Code, Humility, and Passion

Learning to code is a great way to elevate your income and quality of life for many people, but learning to code is not equally straightforward for everyone. People learn in different ways.

This article hypothesizes a framework for grouping individuals into 3 groups:

  1. Self-teachable Individuals
  2. Teachable Individuals
  3. Learning-Challenged individuals

Keep in mind, the above three categories are with respect to learning to code. If you fall into group 3, it’s going to be relatively difficult, but not impossible of course, for you to learn to code. You may still be a great fit in some other career.

Course Report has a great article on how to get into 7 coding bootcamps. These coding bootcamps expect you to apply with a basic level of understanding. An exact measurement of what that means isn’t clear to me, but they state that most or all of them provide preparatory material and completion of that at your own pace is sufficient to prepare a student for entry.

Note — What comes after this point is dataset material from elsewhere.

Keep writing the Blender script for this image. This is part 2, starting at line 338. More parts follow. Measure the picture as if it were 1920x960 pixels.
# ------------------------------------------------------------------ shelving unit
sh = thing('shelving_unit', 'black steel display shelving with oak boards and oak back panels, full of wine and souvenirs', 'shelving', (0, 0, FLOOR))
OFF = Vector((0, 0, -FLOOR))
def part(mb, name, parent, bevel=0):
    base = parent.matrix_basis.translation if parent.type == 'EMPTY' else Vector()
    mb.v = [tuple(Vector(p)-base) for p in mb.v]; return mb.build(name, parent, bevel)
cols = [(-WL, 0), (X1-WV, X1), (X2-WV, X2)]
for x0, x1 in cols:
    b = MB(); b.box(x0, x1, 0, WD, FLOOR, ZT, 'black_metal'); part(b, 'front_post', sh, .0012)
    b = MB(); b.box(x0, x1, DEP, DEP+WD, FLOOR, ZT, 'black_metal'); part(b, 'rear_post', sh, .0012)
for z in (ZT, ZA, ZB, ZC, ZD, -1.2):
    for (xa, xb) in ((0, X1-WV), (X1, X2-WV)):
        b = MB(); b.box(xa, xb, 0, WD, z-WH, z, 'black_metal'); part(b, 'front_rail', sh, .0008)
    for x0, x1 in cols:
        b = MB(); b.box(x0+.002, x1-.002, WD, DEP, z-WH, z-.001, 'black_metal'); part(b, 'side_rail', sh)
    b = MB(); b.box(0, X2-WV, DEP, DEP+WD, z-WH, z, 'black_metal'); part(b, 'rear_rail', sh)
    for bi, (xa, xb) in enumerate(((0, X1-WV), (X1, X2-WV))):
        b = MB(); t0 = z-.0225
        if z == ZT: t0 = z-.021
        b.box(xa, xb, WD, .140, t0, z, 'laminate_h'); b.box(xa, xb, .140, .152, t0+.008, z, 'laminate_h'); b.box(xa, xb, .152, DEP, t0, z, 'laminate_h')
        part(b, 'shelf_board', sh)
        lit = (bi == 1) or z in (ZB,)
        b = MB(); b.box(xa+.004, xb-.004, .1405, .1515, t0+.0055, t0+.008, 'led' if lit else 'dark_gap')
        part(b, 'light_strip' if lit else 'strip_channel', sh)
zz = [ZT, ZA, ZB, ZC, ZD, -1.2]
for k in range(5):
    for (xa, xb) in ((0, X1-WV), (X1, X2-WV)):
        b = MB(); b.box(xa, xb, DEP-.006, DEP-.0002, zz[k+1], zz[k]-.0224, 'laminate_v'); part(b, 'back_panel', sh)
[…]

I hypothesize that a basic understanding is also roughly the equivalent of a proficient Pluralsight Skill IQ rating, and this is achievable for web technologies after absorbing the free Codecademy Web Developer path. In fact, I believe that path would put you well over the basic threshold for becoming proficient. I am a self-taught coder and I used maybe five or so lessons on Codecademy before they had the concept of a path, which in this case consists of more than a dozen related lessons.

There is a difference between taking a course and absorbing a course. This is something I criticized Degreed for long ago, and it hasn’t been fully ameliorated. In a proposed scholarly approach, Pluralsight Skill IQ serves as the measurement of absorption of the Codecademy path. Now we have both the learning and verification steps solved for. Measuring this absorption distribution will be useful for prospective learners, because currently taking on those tasks is a high risk procedure with unknown payoff.

Once proficient, some proportion of students will be immediately ready to enter in to a junior software development role. Others will want to join a bootcamp from there. As Course Report above notes, bootcamps look for more than basic skill. They also want to see passion and coachability. They seem to think those things are not trainable, but I disagree. In any case at least they are measurable.

  1. Measuring coachability (as humility)
    1. Standard personality tests
    2. Humility Science Survey
    3. This article links other papers that had various measures of humility.
    4. Perhaps humility is linked to poverty? Mixed evidence.
  2. Measuring passion
    1. Generalized passion can be captured in a personality test. Below are measures of specified passion, or passion with respect to some particular thing.
    2. Various measures referenced here.
    3. Holland’s model, RTC scale, and others described here.
    4. Measuring entrepreneurial passion here.
    5. Dissatisfaction at your current, non-programming job, may indicate passion or enthusiasm for a career switch.
    6. Being an avid and passionate software user, or a superuser, may indicate being a likely passionate software maker. In this space, for example, hardcore gamers, digital designers, audio engineers, and so on, may be in a great position to switch over to software making, while those who do not use computers very often may be predisposed to lower enthusiasm.

Searching around the web for a while reveals additional approaches to measuring the above two constructs. Prediction of software training achievement could obviously be complimented with standard measures like IQ, grit, personality type, socio-demographic measure like age, gender, and income, and so on.

By the way, if you can land a junior role without a bootcamp, why bother with the bootcamp? There are three answers:

  1. It can accelerate you directly into a mid-level role. Instead of earning ~50k you could be earning double that.
    1. Knowing how to code and knowing how to work as a professional software developer are not identical. Good bootcamps will teach you about working with a team, working in Agile process, using Atlassian stack, and other common professional tools, and so on. This basically rolls into items #1 and 2, and it will also help many people reduce their impostor syndrome or anxiety because they will know how to be a developer, not just how to code.
  2. Self-learning alone may not be good enough for many people. Hypothetically this relates to your individual category described at the top of the article.
  3. Good point, maybe you should just skip the bootcamp and get a job. That’s what I did 🙂

In conclusion, high humility and passion are hypothesized to cause improved bootcamp admission chances, and may be linked to higher overall success from attempting to enter a software development role.